━━━━━ Information provided ━━━━━

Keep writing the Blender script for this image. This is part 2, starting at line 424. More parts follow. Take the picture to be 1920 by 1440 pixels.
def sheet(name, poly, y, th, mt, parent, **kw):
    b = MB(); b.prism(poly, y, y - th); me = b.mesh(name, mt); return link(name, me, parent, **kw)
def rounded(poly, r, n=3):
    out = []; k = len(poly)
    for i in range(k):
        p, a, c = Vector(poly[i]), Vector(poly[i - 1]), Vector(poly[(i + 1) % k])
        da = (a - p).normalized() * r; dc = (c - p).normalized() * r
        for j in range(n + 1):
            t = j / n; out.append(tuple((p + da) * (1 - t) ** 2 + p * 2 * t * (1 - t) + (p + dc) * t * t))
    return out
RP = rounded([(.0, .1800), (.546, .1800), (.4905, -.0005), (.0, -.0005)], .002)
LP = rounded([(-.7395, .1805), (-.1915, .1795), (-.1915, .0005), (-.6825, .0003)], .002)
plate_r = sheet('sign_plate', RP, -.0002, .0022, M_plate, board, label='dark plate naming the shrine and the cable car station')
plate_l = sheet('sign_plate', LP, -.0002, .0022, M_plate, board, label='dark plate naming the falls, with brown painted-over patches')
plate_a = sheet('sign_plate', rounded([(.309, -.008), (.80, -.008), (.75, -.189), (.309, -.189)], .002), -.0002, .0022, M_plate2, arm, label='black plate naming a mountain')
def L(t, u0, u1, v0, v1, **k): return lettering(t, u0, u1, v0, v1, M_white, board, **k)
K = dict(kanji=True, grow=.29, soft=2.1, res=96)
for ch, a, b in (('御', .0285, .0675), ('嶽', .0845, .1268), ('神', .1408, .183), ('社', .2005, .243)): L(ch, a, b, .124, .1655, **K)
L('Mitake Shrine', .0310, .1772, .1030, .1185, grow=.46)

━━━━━

Extract each line of the material exactly as it stands.

## Answer
Keep writing the Blender script for this image. This is part 2, starting at line 424. More parts follow. Take the picture to be 1920 by 1440 pixels.
def sheet(name, poly, y, th, mt, parent, **kw):
    b = MB(); b.prism(poly, y, y - th); me = b.mesh(name, mt); return link(name, me, parent, **kw)
def rounded(poly, r, n=3):
    out = []; k = len(poly)
    for i in range(k):
        p, a, c = Vector(poly[i]), Vector(poly[i - 1]), Vector(poly[(i + 1) % k])
        da = (a - p).normalized() * r; dc = (c - p).normalized() * r
        for j in range(n + 1):
            t = j / n; out.append(tuple((p + da) * (1 - t) ** 2 + p * 2 * t * (1 - t) + (p + dc) * t * t))
    return out
RP = rounded([(.0, .1800), (.546, .1800), (.4905, -.0005), (.0, -.0005)], .002)
LP = rounded([(-.7395, .1805), (-.1915, .1795), (-.1915, .0005), (-.6825, .0003)], .002)
plate_r = sheet('sign_plate', RP, -.0002, .0022, M_plate, board, label='dark plate naming the shrine and the cable car station')
plate_l = sheet('sign_plate', LP, -.0002, .0022, M_plate, board, label='dark plate naming the falls, with brown painted-over patches')
plate_a = sheet('sign_plate', rounded([(.309, -.008), (.80, -.008), (.75, -.189), (.309, -.189)], .002), -.0002, .0022, M_plate2, arm, label='black plate naming a mountain')
def L(t, u0, u1, v0, v1, **k): return lettering(t, u0, u1, v0, v1, M_white, board, **k)
K = dict(kanji=True, grow=.29, soft=2.1, res=96)
for ch, a, b in (('御', .0285, .0675), ('嶽', .0845, .1268), ('神', .1408, .183), ('社', .2005, .243)): L(ch, a, b, .124, .1655, **K)
L('Mitake Shrine', .0310, .1772, .1030, .1185, grow=.46)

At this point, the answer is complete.